The required output consists solely of the lines from the top of the listing through the line containing "R = math.radians", transcribed exactly.
·····
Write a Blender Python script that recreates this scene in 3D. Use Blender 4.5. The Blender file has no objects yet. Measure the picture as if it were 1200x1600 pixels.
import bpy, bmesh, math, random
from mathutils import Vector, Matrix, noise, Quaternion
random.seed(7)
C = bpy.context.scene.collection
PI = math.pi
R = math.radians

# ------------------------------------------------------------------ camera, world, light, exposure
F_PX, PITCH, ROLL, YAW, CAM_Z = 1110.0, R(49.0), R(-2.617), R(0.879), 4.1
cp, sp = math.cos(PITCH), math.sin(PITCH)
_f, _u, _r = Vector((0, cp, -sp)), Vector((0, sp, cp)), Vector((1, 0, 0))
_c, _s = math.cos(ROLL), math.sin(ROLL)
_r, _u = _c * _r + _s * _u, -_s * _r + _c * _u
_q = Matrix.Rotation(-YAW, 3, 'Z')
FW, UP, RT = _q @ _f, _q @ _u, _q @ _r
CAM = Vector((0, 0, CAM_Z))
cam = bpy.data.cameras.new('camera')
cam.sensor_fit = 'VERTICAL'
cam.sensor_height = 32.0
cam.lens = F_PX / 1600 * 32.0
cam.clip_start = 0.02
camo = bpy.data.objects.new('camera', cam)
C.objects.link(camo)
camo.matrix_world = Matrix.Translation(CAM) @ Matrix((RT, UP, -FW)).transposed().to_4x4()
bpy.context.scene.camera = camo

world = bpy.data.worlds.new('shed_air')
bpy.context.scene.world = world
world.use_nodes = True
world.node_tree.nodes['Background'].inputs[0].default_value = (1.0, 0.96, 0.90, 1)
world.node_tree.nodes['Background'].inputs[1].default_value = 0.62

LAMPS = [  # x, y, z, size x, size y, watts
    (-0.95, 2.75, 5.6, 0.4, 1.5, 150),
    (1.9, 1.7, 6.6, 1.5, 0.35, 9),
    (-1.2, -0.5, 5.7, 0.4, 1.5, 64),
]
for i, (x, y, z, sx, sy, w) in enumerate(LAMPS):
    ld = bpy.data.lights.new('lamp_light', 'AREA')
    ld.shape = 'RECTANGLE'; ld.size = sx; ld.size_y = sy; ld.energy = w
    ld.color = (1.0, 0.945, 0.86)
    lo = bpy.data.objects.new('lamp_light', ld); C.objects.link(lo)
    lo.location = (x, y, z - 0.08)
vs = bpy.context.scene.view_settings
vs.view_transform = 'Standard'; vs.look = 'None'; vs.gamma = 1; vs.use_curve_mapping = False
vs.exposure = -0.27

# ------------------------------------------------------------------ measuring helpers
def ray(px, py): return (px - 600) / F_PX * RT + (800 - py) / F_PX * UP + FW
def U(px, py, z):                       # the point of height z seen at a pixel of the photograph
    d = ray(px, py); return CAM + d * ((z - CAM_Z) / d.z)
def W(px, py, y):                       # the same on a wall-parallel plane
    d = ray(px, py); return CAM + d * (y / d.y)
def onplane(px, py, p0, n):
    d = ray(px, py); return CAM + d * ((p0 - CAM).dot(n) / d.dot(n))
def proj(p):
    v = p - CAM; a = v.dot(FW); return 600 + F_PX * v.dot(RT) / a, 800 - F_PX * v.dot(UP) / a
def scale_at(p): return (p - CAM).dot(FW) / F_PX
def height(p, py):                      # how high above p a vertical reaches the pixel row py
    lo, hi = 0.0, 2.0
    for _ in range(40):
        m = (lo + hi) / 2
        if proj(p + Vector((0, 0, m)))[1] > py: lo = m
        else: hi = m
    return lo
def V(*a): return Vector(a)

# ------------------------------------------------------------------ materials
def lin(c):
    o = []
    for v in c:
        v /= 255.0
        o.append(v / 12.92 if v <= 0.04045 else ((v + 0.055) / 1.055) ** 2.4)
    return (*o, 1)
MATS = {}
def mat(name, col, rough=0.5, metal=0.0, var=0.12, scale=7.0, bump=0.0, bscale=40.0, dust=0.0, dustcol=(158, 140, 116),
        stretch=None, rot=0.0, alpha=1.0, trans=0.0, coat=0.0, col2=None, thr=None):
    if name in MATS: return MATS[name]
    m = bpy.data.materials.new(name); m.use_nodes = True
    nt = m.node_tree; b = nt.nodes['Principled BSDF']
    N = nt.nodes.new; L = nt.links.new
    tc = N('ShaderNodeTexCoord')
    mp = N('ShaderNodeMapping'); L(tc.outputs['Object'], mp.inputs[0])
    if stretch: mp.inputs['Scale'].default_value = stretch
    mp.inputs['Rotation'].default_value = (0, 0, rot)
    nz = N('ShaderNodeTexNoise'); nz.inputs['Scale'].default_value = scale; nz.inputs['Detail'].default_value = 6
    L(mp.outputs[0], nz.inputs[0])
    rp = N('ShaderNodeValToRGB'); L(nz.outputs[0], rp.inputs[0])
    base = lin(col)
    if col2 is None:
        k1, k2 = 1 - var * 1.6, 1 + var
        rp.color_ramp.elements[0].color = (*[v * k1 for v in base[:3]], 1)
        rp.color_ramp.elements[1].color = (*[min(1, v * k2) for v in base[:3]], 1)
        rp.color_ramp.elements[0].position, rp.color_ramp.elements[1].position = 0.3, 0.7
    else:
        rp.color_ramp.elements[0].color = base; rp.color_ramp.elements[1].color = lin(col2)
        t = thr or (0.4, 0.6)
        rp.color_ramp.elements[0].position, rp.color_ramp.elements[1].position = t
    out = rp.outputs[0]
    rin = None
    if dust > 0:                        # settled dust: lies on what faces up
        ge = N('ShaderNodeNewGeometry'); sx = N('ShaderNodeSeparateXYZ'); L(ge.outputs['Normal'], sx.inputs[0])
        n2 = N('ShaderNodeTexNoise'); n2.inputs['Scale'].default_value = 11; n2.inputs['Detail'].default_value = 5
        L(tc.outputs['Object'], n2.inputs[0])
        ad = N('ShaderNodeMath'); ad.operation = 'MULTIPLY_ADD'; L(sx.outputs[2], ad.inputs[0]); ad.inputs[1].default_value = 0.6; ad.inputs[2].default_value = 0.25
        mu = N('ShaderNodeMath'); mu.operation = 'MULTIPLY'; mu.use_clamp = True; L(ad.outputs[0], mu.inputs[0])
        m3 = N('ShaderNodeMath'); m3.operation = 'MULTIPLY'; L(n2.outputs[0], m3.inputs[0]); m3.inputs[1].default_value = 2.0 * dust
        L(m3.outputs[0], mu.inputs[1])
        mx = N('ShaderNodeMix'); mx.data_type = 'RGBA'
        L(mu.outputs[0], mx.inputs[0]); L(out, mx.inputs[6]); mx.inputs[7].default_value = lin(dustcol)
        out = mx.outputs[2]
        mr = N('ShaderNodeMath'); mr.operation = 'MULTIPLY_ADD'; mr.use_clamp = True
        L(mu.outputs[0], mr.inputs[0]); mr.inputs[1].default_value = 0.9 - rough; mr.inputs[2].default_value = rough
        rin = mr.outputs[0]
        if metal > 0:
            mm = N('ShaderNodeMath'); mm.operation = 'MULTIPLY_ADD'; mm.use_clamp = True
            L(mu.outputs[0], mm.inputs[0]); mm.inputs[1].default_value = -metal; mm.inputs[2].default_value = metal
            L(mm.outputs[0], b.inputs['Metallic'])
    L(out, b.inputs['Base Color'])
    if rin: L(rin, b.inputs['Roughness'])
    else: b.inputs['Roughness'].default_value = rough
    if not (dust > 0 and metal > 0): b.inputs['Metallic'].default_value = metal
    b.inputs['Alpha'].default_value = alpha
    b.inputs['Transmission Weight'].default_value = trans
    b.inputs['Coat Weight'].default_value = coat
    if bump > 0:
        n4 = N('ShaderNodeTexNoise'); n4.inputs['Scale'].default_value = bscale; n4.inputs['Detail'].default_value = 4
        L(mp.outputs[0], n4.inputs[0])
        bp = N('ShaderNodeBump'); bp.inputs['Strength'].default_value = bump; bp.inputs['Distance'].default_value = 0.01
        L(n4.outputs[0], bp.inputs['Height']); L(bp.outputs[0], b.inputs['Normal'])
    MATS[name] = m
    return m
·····
- [Task response]:
Write a Blender Python script that recreates this scene in 3D. Use Blender 4.5. The Blender file has no objects yet. Measure the picture as if it were 1200x1600 pixels.
import bpy, bmesh, math, random
from mathutils import Vector, Matrix, noise, Quaternion
random.seed(7)
C = bpy.context.scene.collection
PI = math.pi
R = math.radians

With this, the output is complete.